Maldraxxian Necromancy isn’t generally about raising and controlling the dead in the same way the Cult of the Damned did. It is about the manipulation of anima and anima flesh. Manipulation and control of a soul is the purview of Domination Magic. The Maldraxxi dont control ensouled beings, only soulless constructs.
It seems like once you gain a body of anima flesh your soul becomes infused into it and cannot be disentangled so easily. Your anima flesh “remembers”, so unless you purge it of memory, even after “dying” if you infuse it with a jolt of anima using maldraxxian necromantic techniques it will hop up and carry on its merry way. Rather or not what wakes up is the same person or a sort of philosophical zombie is a matter of debate I suppose.
Hey now, Orcish Necrolytes were combining Void Necromancy from a Dark Naaru + Xalatath whispers
I dont really know how to rectify that one, so I have to chalk it up to “Oh blizzard, you’re so silly.”
What does the development of the plague have to do with Sylvanas forbidding or not forbidding Forsaken to (a) refuse to serve her or (b) think about their past lives as humans?
None of her plans would have worked had any significant number of Forsaken done either of those things.

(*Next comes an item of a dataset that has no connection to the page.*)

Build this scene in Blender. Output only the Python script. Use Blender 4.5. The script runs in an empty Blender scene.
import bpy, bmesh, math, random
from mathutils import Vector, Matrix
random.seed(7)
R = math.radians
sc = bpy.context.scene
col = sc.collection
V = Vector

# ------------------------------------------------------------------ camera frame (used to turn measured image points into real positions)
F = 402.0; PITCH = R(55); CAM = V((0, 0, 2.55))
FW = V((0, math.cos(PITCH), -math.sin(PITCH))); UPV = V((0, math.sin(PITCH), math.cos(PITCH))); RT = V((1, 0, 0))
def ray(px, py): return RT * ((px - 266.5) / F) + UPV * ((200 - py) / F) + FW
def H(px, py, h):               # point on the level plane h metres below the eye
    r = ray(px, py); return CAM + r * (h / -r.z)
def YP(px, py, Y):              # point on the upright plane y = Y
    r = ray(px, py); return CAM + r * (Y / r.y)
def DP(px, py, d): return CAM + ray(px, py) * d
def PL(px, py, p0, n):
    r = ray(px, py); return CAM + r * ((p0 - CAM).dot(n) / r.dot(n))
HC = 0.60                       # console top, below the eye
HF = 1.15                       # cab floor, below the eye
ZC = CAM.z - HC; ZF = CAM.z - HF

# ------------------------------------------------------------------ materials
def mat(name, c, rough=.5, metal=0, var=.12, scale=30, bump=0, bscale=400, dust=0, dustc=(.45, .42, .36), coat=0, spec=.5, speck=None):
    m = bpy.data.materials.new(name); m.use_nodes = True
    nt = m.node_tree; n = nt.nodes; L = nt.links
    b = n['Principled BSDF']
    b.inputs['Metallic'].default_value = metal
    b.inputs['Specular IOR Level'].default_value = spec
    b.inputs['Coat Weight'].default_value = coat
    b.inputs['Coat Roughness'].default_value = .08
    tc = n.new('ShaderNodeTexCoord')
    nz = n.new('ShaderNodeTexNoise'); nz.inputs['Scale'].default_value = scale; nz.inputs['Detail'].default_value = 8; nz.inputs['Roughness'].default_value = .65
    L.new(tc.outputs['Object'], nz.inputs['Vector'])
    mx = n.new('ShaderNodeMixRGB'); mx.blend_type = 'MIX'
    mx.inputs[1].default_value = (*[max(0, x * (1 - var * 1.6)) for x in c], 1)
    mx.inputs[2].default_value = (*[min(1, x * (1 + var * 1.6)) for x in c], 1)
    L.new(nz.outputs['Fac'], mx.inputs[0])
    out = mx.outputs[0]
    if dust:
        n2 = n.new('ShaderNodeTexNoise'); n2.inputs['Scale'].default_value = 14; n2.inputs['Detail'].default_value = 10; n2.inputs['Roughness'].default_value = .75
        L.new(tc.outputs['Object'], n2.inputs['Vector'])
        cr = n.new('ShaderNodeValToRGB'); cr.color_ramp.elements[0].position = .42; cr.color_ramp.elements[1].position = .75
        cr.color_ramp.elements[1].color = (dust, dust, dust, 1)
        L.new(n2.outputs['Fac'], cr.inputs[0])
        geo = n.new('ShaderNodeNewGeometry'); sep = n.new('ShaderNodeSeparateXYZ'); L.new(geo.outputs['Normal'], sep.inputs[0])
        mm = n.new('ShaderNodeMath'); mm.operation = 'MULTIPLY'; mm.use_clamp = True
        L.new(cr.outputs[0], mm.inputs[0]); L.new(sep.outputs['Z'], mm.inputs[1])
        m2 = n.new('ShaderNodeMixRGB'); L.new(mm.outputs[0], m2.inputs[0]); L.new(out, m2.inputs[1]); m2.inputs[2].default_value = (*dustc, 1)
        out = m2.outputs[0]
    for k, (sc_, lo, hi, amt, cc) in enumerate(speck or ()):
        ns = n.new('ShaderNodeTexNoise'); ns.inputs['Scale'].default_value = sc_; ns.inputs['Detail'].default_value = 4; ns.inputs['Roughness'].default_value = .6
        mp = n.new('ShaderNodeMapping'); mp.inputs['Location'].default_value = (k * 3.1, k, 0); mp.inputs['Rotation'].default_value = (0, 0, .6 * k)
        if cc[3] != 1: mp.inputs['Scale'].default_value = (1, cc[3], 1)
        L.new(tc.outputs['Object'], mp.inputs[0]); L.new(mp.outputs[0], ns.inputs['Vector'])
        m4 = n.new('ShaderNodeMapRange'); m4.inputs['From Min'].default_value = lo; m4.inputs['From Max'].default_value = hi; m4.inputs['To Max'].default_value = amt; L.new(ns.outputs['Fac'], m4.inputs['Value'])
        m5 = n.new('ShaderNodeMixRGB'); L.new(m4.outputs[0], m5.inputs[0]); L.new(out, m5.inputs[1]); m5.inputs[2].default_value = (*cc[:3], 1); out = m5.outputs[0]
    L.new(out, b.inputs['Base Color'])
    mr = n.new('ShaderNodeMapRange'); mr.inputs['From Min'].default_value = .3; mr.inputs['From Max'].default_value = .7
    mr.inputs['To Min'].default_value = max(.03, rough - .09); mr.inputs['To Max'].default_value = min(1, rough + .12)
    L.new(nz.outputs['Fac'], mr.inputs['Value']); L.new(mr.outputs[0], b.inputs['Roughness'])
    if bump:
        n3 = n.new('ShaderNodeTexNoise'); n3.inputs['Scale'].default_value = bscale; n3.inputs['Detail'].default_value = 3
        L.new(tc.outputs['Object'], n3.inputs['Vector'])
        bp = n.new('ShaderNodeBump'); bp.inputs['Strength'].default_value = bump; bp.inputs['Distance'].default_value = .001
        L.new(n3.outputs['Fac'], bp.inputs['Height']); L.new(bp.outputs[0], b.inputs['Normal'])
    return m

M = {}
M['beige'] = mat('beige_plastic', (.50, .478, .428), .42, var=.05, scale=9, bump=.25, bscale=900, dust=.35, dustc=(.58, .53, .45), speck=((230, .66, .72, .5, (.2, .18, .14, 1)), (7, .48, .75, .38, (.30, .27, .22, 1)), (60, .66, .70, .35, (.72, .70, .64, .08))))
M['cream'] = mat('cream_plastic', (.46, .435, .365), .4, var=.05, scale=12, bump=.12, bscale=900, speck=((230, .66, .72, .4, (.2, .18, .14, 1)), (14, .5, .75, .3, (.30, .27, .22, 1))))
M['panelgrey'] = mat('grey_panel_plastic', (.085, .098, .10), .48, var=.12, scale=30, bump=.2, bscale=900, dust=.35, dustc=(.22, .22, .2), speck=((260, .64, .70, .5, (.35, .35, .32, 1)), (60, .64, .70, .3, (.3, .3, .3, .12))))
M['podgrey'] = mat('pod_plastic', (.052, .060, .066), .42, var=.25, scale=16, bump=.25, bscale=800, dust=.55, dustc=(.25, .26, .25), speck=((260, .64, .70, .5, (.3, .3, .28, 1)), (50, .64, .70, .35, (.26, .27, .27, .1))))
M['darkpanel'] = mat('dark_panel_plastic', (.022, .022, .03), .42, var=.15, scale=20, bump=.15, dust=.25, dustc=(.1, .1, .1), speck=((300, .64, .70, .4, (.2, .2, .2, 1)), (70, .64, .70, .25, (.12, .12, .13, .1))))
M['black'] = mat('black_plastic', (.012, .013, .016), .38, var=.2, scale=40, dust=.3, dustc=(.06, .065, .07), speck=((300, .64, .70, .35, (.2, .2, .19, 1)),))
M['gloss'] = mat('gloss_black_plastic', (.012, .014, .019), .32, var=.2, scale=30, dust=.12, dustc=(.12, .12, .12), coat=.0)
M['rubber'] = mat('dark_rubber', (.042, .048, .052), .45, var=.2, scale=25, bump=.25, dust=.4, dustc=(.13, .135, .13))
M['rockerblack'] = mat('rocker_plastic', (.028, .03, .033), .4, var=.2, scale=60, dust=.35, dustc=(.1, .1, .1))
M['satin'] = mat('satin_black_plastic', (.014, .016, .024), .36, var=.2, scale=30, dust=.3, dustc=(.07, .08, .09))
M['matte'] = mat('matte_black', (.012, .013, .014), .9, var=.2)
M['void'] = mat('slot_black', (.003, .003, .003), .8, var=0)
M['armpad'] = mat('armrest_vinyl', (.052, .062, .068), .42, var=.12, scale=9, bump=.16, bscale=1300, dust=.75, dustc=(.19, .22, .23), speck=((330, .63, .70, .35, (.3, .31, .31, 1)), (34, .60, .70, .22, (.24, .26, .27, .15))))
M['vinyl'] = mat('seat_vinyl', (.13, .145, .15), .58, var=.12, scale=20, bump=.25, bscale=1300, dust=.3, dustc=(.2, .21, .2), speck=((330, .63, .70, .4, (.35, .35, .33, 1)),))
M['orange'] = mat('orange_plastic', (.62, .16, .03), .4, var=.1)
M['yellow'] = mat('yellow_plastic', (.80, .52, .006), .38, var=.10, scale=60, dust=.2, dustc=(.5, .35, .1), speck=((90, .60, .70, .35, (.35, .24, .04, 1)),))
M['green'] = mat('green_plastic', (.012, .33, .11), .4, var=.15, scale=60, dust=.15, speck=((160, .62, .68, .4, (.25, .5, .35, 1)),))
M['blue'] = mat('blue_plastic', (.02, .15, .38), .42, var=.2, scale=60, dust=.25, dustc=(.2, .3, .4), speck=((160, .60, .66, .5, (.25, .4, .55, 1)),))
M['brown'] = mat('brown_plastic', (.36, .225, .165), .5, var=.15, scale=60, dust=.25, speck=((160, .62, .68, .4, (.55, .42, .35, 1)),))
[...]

So either she was unreasonably confident/incredibly lucky that the Forsaken getting 100% completely unfettered free will just so happened to conveniently align with everything she needed to execute her plans no matter how morally reprehensible, or their free will was largely an illusion and they never truly had it.
Blizzard chose to go with the latter because frankly, it’s a better choice than the former (which is that everything coincidentally worked out for her for no reason)
And mind you, it’s not like Sylvanas manipulating the Forsaken’s “free will” should it not end up where she wanted it is unprecedented. As early as Vanilla she was assassinating Forsaken who wanted to reconnect with the Alliance.
Amazing topic here. this should have been one of the main focuses of the SL but… here we are.
First: Which plans? Sylvanas’s plans have changed more often than the definition of orcish honor over the course of WoW.
Second: It’s true that raising people into undeath only to have most of them run off and do their own thing would have been useless at best and counterproductive at worst. If it wasn’t working, she’d have stopped doing it, so her confidence was not, at least after a certain point, unreasonable. As for the second issue, the game has already demonstrated that allowing the Forsaken to think about their past lives did not undermine Sylvanas’s status in any way, shape, or form. Because it was allowed and even encouraged from Vanilla up to the publication of Before the Storm.
First: Hiring adventurers to track down a small group of what she would see as traitors is not proof that she was manipulating the entire society on a large scale. All evidence points to the majority of Forsaken being actually loyal.
Second: The problem wasn’t that they wanted to “reconnect with the Alliance.” I doubt she’d have wasted resources on tracking them down if that had been the only problem. She didn’t send anyone after that guy who went and joined the Argent Dawn, for example. The problem was that they made off with some highly classified information that she didn’t want the Alliance to know about. And before you say that project was highly sketchy, yes, of course it was, but that’s beside the point.
“It is said that only the most powerful can dominate the wills of the risen”- flavor text of Brynja’s beacon…Brynja being one of the Valkyr that raised Delaryn and Sira. They wouldn’t put that line there for no reason.
I think some souls on Azeroth work differently and don’t go to the shadowlands. Remember when you die and you see that huge swirl in the sky? Something keeps us away from getting sucked into it.
It is because a Kyrian has to collect your soul. You don’t get sent to the shadowlands on the moment of your death. Since spirit healers are now Kyrians as of shadowlands, they say that it is not your time and they can resurrect you. We see an example of this in the limbo world quest with a mantid. Where the kyrian resurrected the mantid to give him a second try at killing a necromancer attacking his nest.
Because Kyrians have to manually come to your soul, other forces can collect it if they get to it first. Such as the Val’kyr. Who have the advantage of being able to move between reality, the veil and the shadowlands unlike Kyrians who cannot enter reality. However that doesn’t stop them from collecting a soul on the moment of death. Arthas is one such example.